* Start Exercise data *
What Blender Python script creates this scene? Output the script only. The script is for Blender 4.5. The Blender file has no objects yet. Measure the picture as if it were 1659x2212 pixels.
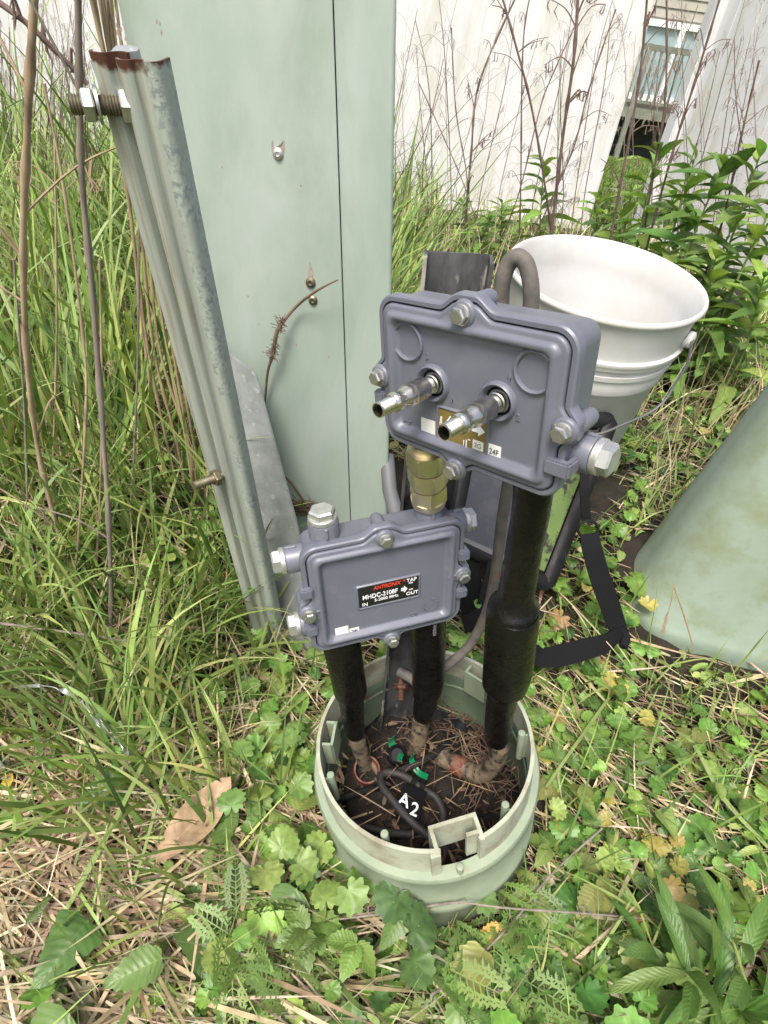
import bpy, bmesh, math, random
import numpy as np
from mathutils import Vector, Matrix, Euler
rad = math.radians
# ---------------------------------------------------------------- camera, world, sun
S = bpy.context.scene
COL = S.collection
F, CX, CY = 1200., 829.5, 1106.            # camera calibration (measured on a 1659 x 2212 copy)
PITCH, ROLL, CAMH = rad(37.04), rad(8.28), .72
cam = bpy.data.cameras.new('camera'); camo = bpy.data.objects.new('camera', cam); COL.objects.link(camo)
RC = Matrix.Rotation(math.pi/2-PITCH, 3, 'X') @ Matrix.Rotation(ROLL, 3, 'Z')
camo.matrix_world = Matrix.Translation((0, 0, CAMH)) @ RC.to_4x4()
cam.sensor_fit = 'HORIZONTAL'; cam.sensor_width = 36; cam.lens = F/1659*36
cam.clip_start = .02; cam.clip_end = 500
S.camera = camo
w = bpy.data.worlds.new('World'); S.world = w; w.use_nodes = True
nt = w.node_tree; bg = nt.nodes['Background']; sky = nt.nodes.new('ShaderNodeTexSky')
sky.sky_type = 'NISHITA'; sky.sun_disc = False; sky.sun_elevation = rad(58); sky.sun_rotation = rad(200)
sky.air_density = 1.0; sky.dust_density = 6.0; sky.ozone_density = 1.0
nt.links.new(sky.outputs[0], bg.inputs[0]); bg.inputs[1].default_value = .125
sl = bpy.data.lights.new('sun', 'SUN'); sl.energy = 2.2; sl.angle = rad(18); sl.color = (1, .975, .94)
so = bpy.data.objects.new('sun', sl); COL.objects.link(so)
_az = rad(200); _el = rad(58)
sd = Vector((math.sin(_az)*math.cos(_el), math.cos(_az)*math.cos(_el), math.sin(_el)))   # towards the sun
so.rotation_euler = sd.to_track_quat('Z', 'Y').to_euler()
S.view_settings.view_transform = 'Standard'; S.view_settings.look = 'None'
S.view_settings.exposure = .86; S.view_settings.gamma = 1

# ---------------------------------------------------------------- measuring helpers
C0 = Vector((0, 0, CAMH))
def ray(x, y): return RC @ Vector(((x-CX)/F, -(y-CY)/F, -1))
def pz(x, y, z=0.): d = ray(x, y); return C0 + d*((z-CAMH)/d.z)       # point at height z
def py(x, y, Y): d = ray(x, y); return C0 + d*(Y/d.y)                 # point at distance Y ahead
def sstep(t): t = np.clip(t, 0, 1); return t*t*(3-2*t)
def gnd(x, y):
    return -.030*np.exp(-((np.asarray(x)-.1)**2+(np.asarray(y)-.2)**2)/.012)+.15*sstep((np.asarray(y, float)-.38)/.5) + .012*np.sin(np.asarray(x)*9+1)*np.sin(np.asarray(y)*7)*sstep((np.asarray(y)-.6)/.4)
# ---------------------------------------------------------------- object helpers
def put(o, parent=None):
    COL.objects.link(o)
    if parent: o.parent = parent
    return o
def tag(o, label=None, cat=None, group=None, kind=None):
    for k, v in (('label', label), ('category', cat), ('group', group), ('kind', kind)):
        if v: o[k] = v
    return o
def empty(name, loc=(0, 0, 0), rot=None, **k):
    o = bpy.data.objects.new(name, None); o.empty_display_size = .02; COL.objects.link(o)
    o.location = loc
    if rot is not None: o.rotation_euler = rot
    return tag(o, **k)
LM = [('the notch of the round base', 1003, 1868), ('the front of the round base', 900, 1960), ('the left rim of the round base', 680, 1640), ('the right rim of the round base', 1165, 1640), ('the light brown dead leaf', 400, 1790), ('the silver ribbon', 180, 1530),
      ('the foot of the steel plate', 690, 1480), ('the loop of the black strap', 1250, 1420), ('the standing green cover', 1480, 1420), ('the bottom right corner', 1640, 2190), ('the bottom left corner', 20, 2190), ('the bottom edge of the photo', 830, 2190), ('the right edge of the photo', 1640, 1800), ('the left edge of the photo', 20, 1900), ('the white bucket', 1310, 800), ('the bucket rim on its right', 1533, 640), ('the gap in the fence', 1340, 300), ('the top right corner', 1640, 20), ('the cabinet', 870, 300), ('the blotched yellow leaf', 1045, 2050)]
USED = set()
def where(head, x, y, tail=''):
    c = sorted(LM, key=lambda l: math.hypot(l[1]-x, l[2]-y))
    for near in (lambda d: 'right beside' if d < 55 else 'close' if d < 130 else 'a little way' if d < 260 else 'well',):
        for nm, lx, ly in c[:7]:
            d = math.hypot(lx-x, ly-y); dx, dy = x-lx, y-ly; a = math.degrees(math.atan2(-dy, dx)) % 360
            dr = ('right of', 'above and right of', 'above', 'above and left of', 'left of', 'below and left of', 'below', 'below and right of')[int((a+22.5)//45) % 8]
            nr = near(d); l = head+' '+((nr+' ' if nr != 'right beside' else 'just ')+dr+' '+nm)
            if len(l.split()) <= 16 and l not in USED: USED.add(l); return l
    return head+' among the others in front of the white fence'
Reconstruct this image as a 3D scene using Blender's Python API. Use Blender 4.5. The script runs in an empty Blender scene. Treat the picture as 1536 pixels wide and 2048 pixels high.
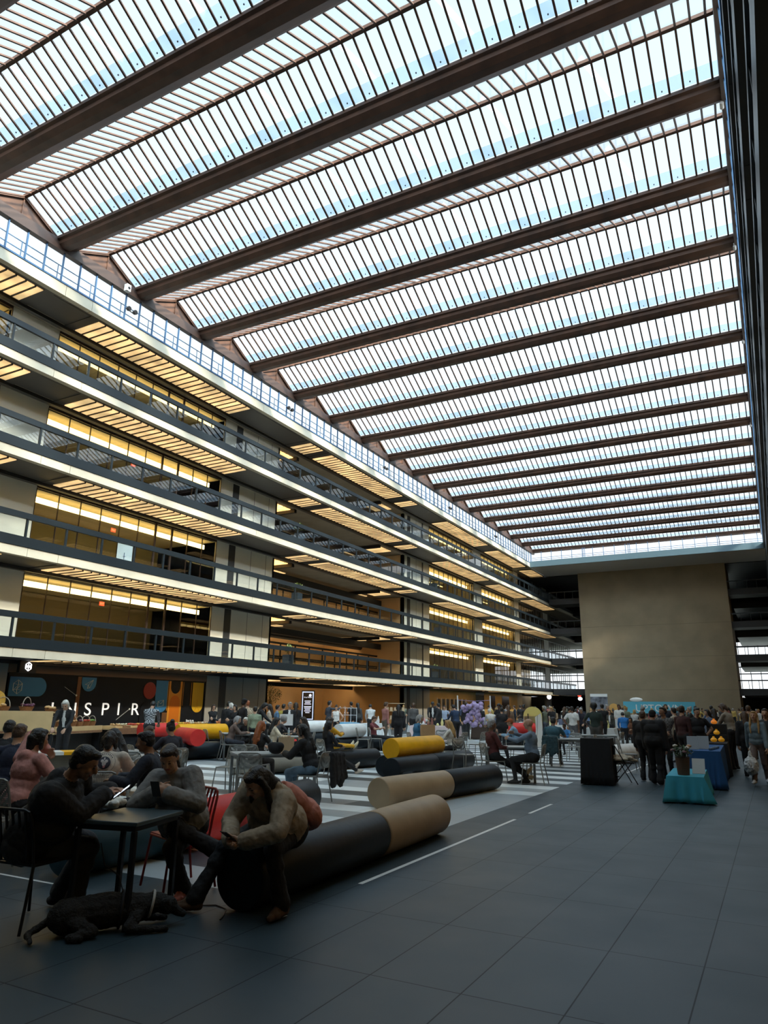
* End Exercise data *
Goal »
Reproduce all of the data exactly, omitting each picture it holds.

Reply »
What Blender Python script creates this scene? Output the script only. The script is for Blender 4.5. The Blender file has no objects yet. Measure the picture as if it were 1659x2212 pixels.
import bpy, bmesh, math, random
import numpy as np
from mathutils import Vector, Matrix, Euler
rad = math.radians
# ---------------------------------------------------------------- camera, world, sun
S = bpy.context.scene
COL = S.collection
F, CX, CY = 1200., 829.5, 1106.            # camera calibration (measured on a 1659 x 2212 copy)
PITCH, ROLL, CAMH = rad(37.04), rad(8.28), .72
cam = bpy.data.cameras.new('camera'); camo = bpy.data.objects.new('camera', cam); COL.objects.link(camo)
RC = Matrix.Rotation(math.pi/2-PITCH, 3, 'X') @ Matrix.Rotation(ROLL, 3, 'Z')
camo.matrix_world = Matrix.Translation((0, 0, CAMH)) @ RC.to_4x4()
cam.sensor_fit = 'HORIZONTAL'; cam.sensor_width = 36; cam.lens = F/1659*36
cam.clip_start = .02; cam.clip_end = 500
S.camera = camo
w = bpy.data.worlds.new('World'); S.world = w; w.use_nodes = True
nt = w.node_tree; bg = nt.nodes['Background']; sky = nt.nodes.new('ShaderNodeTexSky')
sky.sky_type = 'NISHITA'; sky.sun_disc = False; sky.sun_elevation = rad(58); sky.sun_rotation = rad(200)
sky.air_density = 1.0; sky.dust_density = 6.0; sky.ozone_density = 1.0
nt.links.new(sky.outputs[0], bg.inputs[0]); bg.inputs[1].default_value = .125
sl = bpy.data.lights.new('sun', 'SUN'); sl.energy = 2.2; sl.angle = rad(18); sl.color = (1, .975, .94)
so = bpy.data.objects.new('sun', sl); COL.objects.link(so)
_az = rad(200); _el = rad(58)
sd = Vector((math.sin(_az)*math.cos(_el), math.cos(_az)*math.cos(_el), math.sin(_el)))   # towards the sun
so.rotation_euler = sd.to_track_quat('Z', 'Y').to_euler()
S.view_settings.view_transform = 'Standard'; S.view_settings.look = 'None'
S.view_settings.exposure = .86; S.view_settings.gamma = 1

# ---------------------------------------------------------------- measuring helpers
C0 = Vector((0, 0, CAMH))
def ray(x, y): return RC @ Vector(((x-CX)/F, -(y-CY)/F, -1))
def pz(x, y, z=0.): d = ray(x, y); return C0 + d*((z-CAMH)/d.z)       # point at height z
def py(x, y, Y): d = ray(x, y); return C0 + d*(Y/d.y)                 # point at distance Y ahead
def sstep(t): t = np.clip(t, 0, 1); return t*t*(3-2*t)
def gnd(x, y):
    return -.030*np.exp(-((np.asarray(x)-.1)**2+(np.asarray(y)-.2)**2)/.012)+.15*sstep((np.asarray(y, float)-.38)/.5) + .012*np.sin(np.asarray(x)*9+1)*np.sin(np.asarray(y)*7)*sstep((np.asarray(y)-.6)/.4)
# ---------------------------------------------------------------- object helpers
def put(o, parent=None):
    COL.objects.link(o)
    if parent: o.parent = parent
    return o
def tag(o, label=None, cat=None, group=None, kind=None):
    for k, v in (('label', label), ('category', cat), ('group', group), ('kind', kind)):
        if v: o[k] = v
    return o
def empty(name, loc=(0, 0, 0), rot=None, **k):
    o = bpy.data.objects.new(name, None); o.empty_display_size = .02; COL.objects.link(o)
    o.location = loc
    if rot is not None: o.rotation_euler = rot
    return tag(o, **k)
LM = [('the notch of the round base', 1003, 1868), ('the front of the round base', 900, 1960), ('the left rim of the round base', 680, 1640), ('the right rim of the round base', 1165, 1640), ('the light brown dead leaf', 400, 1790), ('the silver ribbon', 180, 1530),
      ('the foot of the steel plate', 690, 1480), ('the loop of the black strap', 1250, 1420), ('the standing green cover', 1480, 1420), ('the bottom right corner', 1640, 2190), ('the bottom left corner', 20, 2190), ('the bottom edge of the photo', 830, 2190), ('the right edge of the photo', 1640, 1800), ('the left edge of the photo', 20, 1900), ('the white bucket', 1310, 800), ('the bucket rim on its right', 1533, 640), ('the gap in the fence', 1340, 300), ('the top right corner', 1640, 20), ('the cabinet', 870, 300), ('the blotched yellow leaf', 1045, 2050)]
USED = set()
def where(head, x, y, tail=''):
    c = sorted(LM, key=lambda l: math.hypot(l[1]-x, l[2]-y))
    for near in (lambda d: 'right beside' if d < 55 else 'close' if d < 130 else 'a little way' if d < 260 else 'well',):
        for nm, lx, ly in c[:7]:
            d = math.hypot(lx-x, ly-y); dx, dy = x-lx, y-ly; a = math.degrees(math.atan2(-dy, dx)) % 360
            dr = ('right of', 'above and right of', 'above', 'above and left of', 'left of', 'below and left of', 'below', 'below and right of')[int((a+22.5)//45) % 8]
            nr = near(d); l = head+' '+((nr+' ' if nr != 'right beside' else 'just ')+dr+' '+nm)
            if len(l.split()) <= 16 and l not in USED: USED.add(l); return l
    return head+' among the others in front of the white fence'
Reconstruct this image as a 3D scene using Blender's Python API. Use Blender 4.5. The script runs in an empty Blender scene. Treat the picture as 1536 pixels wide and 2048 pixels high.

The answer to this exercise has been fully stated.